HAPPY MAN - Arron Parkinson
HAPPY MAN - Arron Parkinson

Arron Parkinson admits his playing career is on borrowed time but still hopes to enjoy one more full season with Daventry Town before finally hanging up his boots.

Now 36, the lanky central defender almost called it a day when suffering a heart irregularity a couple of years ago. His wife encouraged him to have second thoughts.

Parkinson headed home the first two goals from corners as Daventry beat Chalfont St Peter 3-1 in Tuesday night’s home game, and said: “I feel fine these days and will carry on playing providing my body stands up to the rigours of playing another 14 or 15 matches this season. That will be the acid test.”

Parky is currently enjoying a third spell at Communications Park and was named man-of-the-match at Aylesbury last week. Then the whole defence suffered an off-day in Saturday’s 3-1 home defeat by Aylesbury United.

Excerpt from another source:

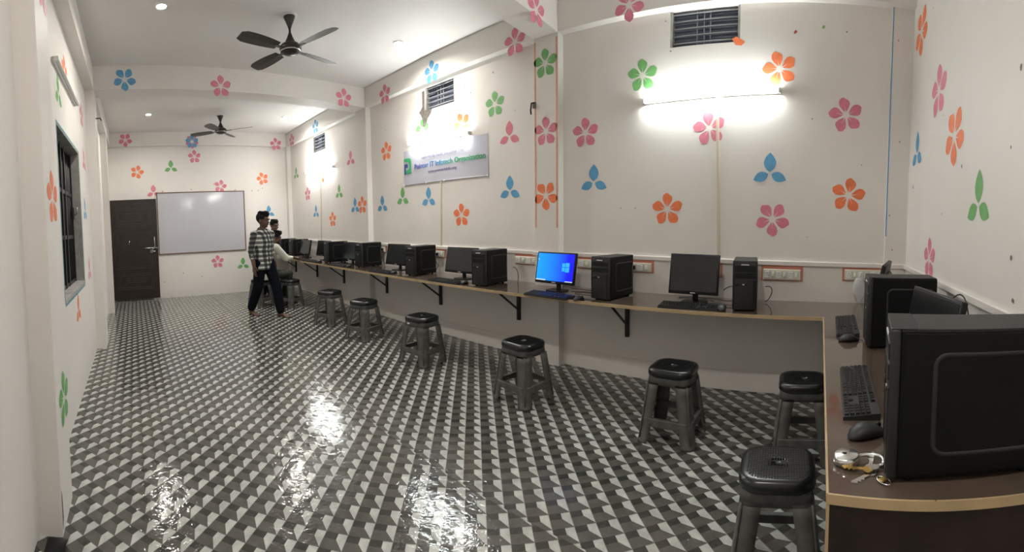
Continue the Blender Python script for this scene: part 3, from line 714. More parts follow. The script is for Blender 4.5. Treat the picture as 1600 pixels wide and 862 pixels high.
# ================================================================ the L-shaped counter
ct = empty('computer_counter', (0, 3.2, 0)); tag(ct, 'long dark brown laminate counter with tan edging, along the wall and round the corner', 'counter')
def toc(mb, name): return mb.build(name, ct, (0, -3.2, 0))
TK = .022
outline = [(-9.14, N - .0005), (-9.14, 2.878), (-7.2, 2.868), (-4.0, 2.885), (.076, 2.948), (.051, 1.007), (.30, .955), (XE - .001, .872), (XE - .001, N - .0005)]
t = MB(); t.prism([(x, y - 0) for x, y in outline], HC - TK, HC, 'lam'); toc(t, 'worktop')
eg = MB()
edge_pts = [(-9.14, 2.878), (-7.2, 2.868), (-4.0, 2.885), (.076, 2.948), (.051, 1.007), (.30, .955), (XE, .872)]
for a, b_ in zip(edge_pts, edge_pts[1:]):
    d = Vector((b_[0] - a[0], b_[1] - a[1], 0)).normalized(); nn = Vector((d.y, -d.x, 0))
    A = Vector((*a, 0)) - d * .002; B = Vector((*b_, 0)) + d * .002
    q = [A, B, B + nn * .006, A + nn * .006]
    eg.prism([(v.x, v.y) for v in q], HC - TK - .001, HC + .0015, 'edge')
toc(eg, 'edge_band')
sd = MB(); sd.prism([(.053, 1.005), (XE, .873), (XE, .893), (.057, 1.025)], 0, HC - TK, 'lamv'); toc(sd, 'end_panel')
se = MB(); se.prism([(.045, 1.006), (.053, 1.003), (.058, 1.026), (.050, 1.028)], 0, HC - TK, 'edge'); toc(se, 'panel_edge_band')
for x in (-1.615, -2.862, -4.122, -5.345, -6.705, -7.849, -9.0):
    b_ = MB()
    b_.box((x - .018, N - .03, .365), (x + .018, N - .0005, HC - TK), 'brk', .002)
    b_.box((x - .016, 3.05, HC - TK - .024), (x + .016, N - .02, HC - TK), 'brk', .002)
    b_.tube([(x, 3.13, HC - TK - .014), (x, N - .03, .48)], .011, 'brk', 6)
    toc(b_, 'bracket')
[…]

Back in 2013 a heart flutter was only cured after a procedure which involved stopping, and then restarting, the major organ. “My wife encouraged me to give football another go as she knows how much I love playing the game,” said Parkinson.

UCL leaders AFC Rushden and Diamonds used him mainly as a substitute recently, but a return to Daventry has led to a regular place in the starting line-up.

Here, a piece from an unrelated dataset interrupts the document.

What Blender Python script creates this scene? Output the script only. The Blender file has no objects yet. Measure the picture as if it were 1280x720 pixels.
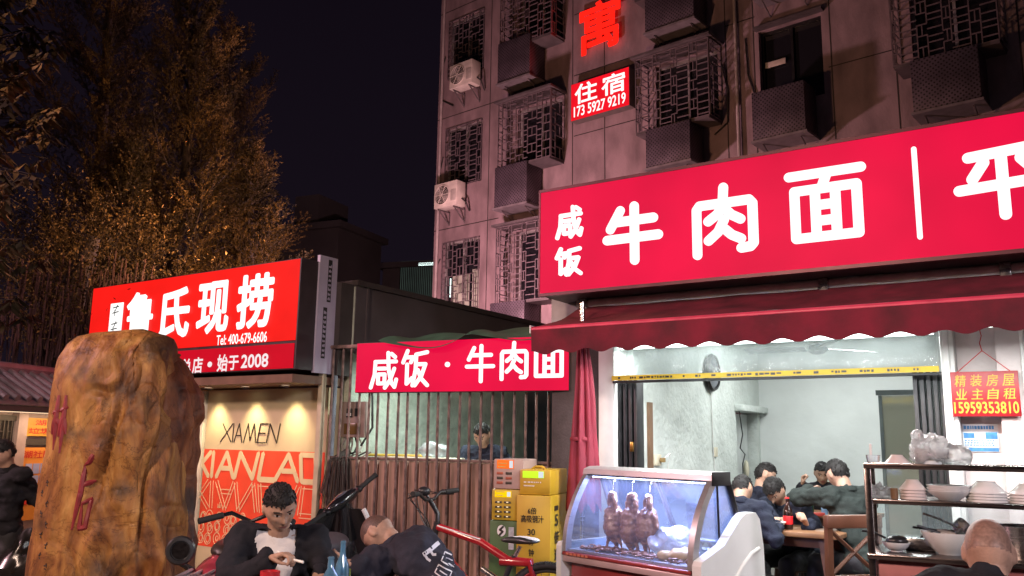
import bpy, bmesh, math, random
import numpy as np
from mathutils import Vector, Matrix, noise
from mathutils.bvhtree import BVHTree

# ------------------------------------------------------------------ camera, sky, light
scene = bpy.context.scene
col = scene.collection
FPX, PITCH, ROLL, EYE = 1060.0, math.radians(10.16), math.radians(0.9), 1.5
camd = bpy.data.cameras.new('camera')
camd.sensor_width = 36.0
camd.lens = 36.0 * FPX / 1280.0
camd.clip_start, camd.clip_end = 0.05, 600
cam = bpy.data.objects.new('camera', camd)
col.objects.link(cam)
CAMROT = Matrix.Rotation(math.pi / 2 + PITCH, 3, 'X') @ Matrix.Rotation(ROLL, 3, 'Z')
cam.matrix_world = Matrix.Translation((0, 0, EYE)) @ CAMROT.to_4x4()
scene.camera = cam

SUN_EL, SUN_ROT = math.radians(-6.0), math.radians(200)
world = bpy.data.worlds.new('World')
scene.world = world
world.use_nodes = True
wn, wl = world.node_tree.nodes, world.node_tree.links
wn.clear()
w_out = wn.new('ShaderNodeOutputWorld')
sky = wn.new('ShaderNodeTexSky')
sky.sky_type = 'NISHITA'
sky.sun_disc = False
sky.sun_elevation = SUN_EL
sky.sun_rotation = SUN_ROT
bg1 = wn.new('ShaderNodeBackground'); bg1.inputs['Strength'].default_value = 0.02
bg2 = wn.new('ShaderNodeBackground')            # the city's own glow in the night air
bg2.inputs['Color'].default_value = (0.48, 0.32, 0.62, 1)
bg2.inputs['Strength'].default_value = 0.0135
tcw = wn.new('ShaderNodeTexCoord'); sxyz = wn.new('ShaderNodeSeparateXYZ'); rw = wn.new('ShaderNodeValToRGB')
wl.new(tcw.outputs['Generated'], sxyz.inputs[0]); wl.new(sxyz.outputs['Z'], rw.inputs[0])
rw.color_ramp.elements[0].position = 0.0; rw.color_ramp.elements[0].color = (.66, .44, .80, 1)
rw.color_ramp.elements[1].position = 0.55; rw.color_ramp.elements[1].color = (.34, .21, .42, 1)
wl.new(rw.outputs[0], bg2.inputs['Color'])
wadd = wn.new('ShaderNodeAddShader')
wl.new(sky.outputs[0], bg1.inputs['Color'])
wl.new(bg1.outputs[0], wadd.inputs[0]); wl.new(bg2.outputs[0], wadd.inputs[1])
wl.new(wadd.outputs[0], w_out.inputs['Surface'])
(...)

Parkinson’s trophy cabinet contains UCL championship medals with both Woodford United and Daventry Town as well as Hellenic League gongs and a couple of Daventry Charity Cup plaques.

At Daventry he has played under four managers, starting with two and a half years guided by Craig Robson. Then there were shorter spells under Ady Fuller, Mark Kinsella and now Allan Smart.

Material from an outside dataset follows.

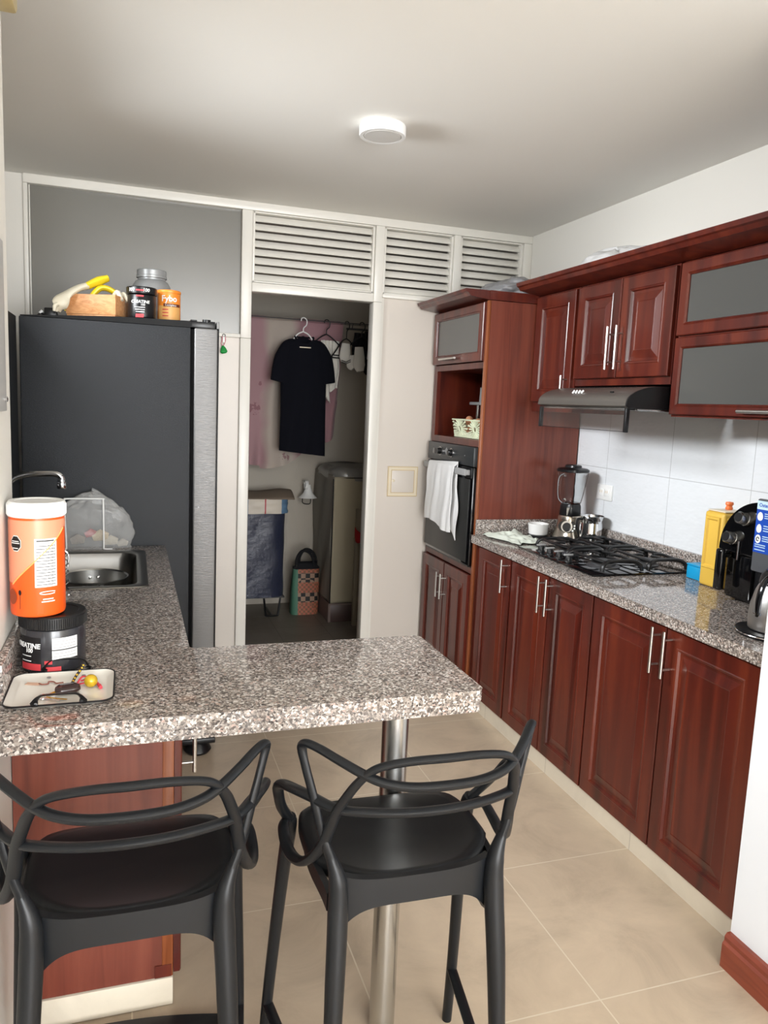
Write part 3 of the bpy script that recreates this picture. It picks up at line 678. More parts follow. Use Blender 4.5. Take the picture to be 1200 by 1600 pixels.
lettering('lettering', '100', 'white_ink', bo, cyl_fn(c[0], c[1], 0.0563, 0.06, z+0.054, 0.15), 0.012, 0.0003)
patch('label_stripe', 'red_ink', bo, f, -0.03, 0.0, 0.086, 0.092); patch('label_stripe', 'red_ink', bo, f, -0.02, 0.012, 0.004, 0.018)
for k in range(3): patch('label_line', 'white_ink', bo, f, -0.03+0.004*k, 0.012, 0.043-0.009*k, 0.0455-0.009*k)
MT['orangecan'] = mat('orange_can', (240, 140, 48), 0.4); MT['tan'] = mat('tan_print', (226, 170, 100), 0.45)
z = at_top(0.15)+0.0006; c = (0.158, 3.44)
t, bo, li = tub('fiber_can', 'orange cylindrical can beside the small black tub on the fridge', 'can', c, z, 0.05,
    [(0.046, 0), (0.047, 0.002), (0.047, 0.118)], [(0.0485, 0.1185), (0.049, 0.12), (0.049, 0.128), (0.046, 0.131), (0, 0.129)], 'orangecan', 'orangecan')
lettering('lettering', 'Fybo', 'white_ink', bo, cyl_fn(c[0], c[1], 0.0473, -0.02, z+0.094), 0.034, 0.0003, bold=0.0008)
f = cyl_fn(c[0], c[1], 0.0473, 0.0, z)
patch('label_panel', 'tan', bo, f, -0.05, 0.05, 0.004, 0.066, 0.0004)
patch('label_band', mat('brown_print', (96, 42, 24), 0.5), bo, cyl_fn(c[0], c[1], 0.0473, 0.0, z), -0.025, 0.05, 0.062, 0.074, 0.0008)
lettering('lettering', 'Complete', 'white_ink', bo, cyl_fn(c[0], c[1], 0.0473, 0.12, z+0.068), 0.012, 0.0009)
for k in range(3): patch('label_line', 'brown_print' if 'brown_print' in MT else 'red_ink', bo, f, -0.03, -0.005, 0.022+0.013*k, 0.026+0.013*k, 0.0008)
# ornament hung beside the fridge
t = thing('hanging_ornament', 'tiny pink and green hanging ornament beside the top of the fridge door', 'ornament', (0.463, 4.10, 1.77))
MT['green'] = mat('green_ornament', (20, 140, 60), 0.5, bump=0.6, bscale=180); MT['pink'] = mat('pink_ribbon', (206, 130, 140), 0.6)
b = MB(); b.tube([(0.463+0.007*math.cos(k*PI/6), 4.098, 1.848+0.007*math.sin(k*PI/6)) for k in range(12)], 0.0022, 8, closed=True); b.build('ring', 'dark', t)
b = MB(); b.box(0.457, 0.468, 4.093, 4.0965, 1.812, 1.842, 0.001); b.build('tag', 'white', t)
for x in (0.4545, 0.4705): b = MB(); b.tube(smooth_path([(x, 4.0985, 1.843), (x+0.001, 4.098, 1.825), (x-0.004, 4.098, 1.806), (0.458, 4.098, 1.792)]), 0.0022, 6); b.build('ribbon', 'pink', t)
b = MB(); b.tube(smooth_path([(0.458, 4.098, 1.796), (0.461, 4.095, 1.782), (0.464, 4.093, 1.765), (0.466, 4.094, 1.757)]), [0.004, 0.013, 0.019, 0.012], 14, flat=[0.6, 0.5, 0.5, 0.5], up=(0, 1, 0)); b.build('pendant', 'green', t)

# ---------------------------------------------------------------- sink, faucet
t = thing('sink', 'stainless steel drop-in sink in the left counter before the fridge', 'sink', (-0.15, 2.85, 0.9))
b = MB()
def sink_ring(x0, x1, y0, y1, r, z): return [b.bm.verts.new((x, y, z)) for x, y in rrect(x0, x1, y0, y1, r)]
SX0, SX1, SY0, SY1 = -0.365, 0.058, 2.535, 3.16
RR = [sink_ring(SX0+i, SX1-i, SY0+i, SY1-i, r, z) for i, r, z in ((0, 0.03, 0.9023), (0.002, 0.03, 0.906), (0.008, 0.03, 0.907), (0.030, 0.05, 0.905), (0.036, 0.055, 0.901), (0.042, 0.06, 0.88), (0.048, 0.06, 0.79), (0.066, 0.06, 0.765), (0.12, 0.05, 0.757))]
for A, B2 in zip(RR, RR[1:]):
    n = len(A)
    for k in range(n): b.face((A[k], A[(k+1) % n], B2[(k+1) % n], B2[k]))
b.face(RR[-1]); b.build('basin', 'sinksteel', t)
b = MB(); b.lathe([(0.04, 0.7575), (0.038, 0.760), (0.026, 0.7585), (0.0, 0.7582)], (-0.155, 2.62, 0), 24, cap0=False, cap1=False); b.build('drain', 'chrome', t)
t = thing('faucet', 'chrome wall faucet with a long spout reaching over the sink', 'faucet', (-0.40, 2.85, 1.2))
b = MB(); b.tube(smooth_path([(-0.40, 2.85, 1.196), (-0.375, 2.85, 1.222), (-0.335, 2.85, 1.236), (-0.26, 2.85, 1.24), (-0.235, 2.85, 1.236), (-0.228, 2.85, 1.228)]), [0.011, 0.0115, 0.0125, 0.0125, 0.013, 0.0125], 16, flat=0.85, up=(0, 0, 1)); b.build('spout', 'chrome', t)
b = MB(); b.lathe([(0.009, 1.232), (0.0115, 1.224), (0.0125, 1.214)], (-0.226, 2.85, 0), 24); b.build('neck', 'chrome', t)
b = MB(); b.lathe([(0.0130, 1.2135), (0.0145, 1.210), (0.0155, 1.192), (0.0135, 1.188), (0, 1.190)], (-0.226, 2.85, 0), 24, cap1=False); b.build('aerator', 'chrome', t)
b = MB(); b.lathe([(0.03, 0), (0.03, 0.006), (0.016, 0.012), (0.014, 0.03)], (-0.4115, 2.85, 1.185), 28, 'x'); b.build('flange', 'chrome', t)
t = thing('cooking_pot', 'wide stainless steel pot lying in the sink with a black handle', 'pot', (-0.125, 2.86, 0.765))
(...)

Possibly his most important goal came when firing home the winner at Arlesey in 2010 to make Daventry short-lived odds-on favourites to clinch the Southern League title at the first attempt.

Although Town finished only 14th in the table under Kinsella a year later, Parkinson rates the former Aston Villa and Irish international as high up on the list of managers he has played for.

“Pre-season training was a breath of fresh air under Mark but he was undone by a lack of knowledge concerning Midland football at step four level,” said Parkinson.

Among the many players Parkinson has operated alongside, he has the greatest respect for roly-poly Leamington striker Ben Mackey and, perhaps more surprisingly, ex-Daventry midfield maestro Jimmy Simpson.

With an eye to the future, Parkinson does not fancy coaching but is tempted by management after enjoying an eight-week spell as temporary No.2 to Andy Peaks at Rushden.

Despite recent setbacks against both Aylesbury clubs, the experienced centre half is confident that Daventry will climb back into mid-table by the end of a season beset by financial problems.

Only time will tell, but Tuesday’s win over Chalfont was an encouraging sign.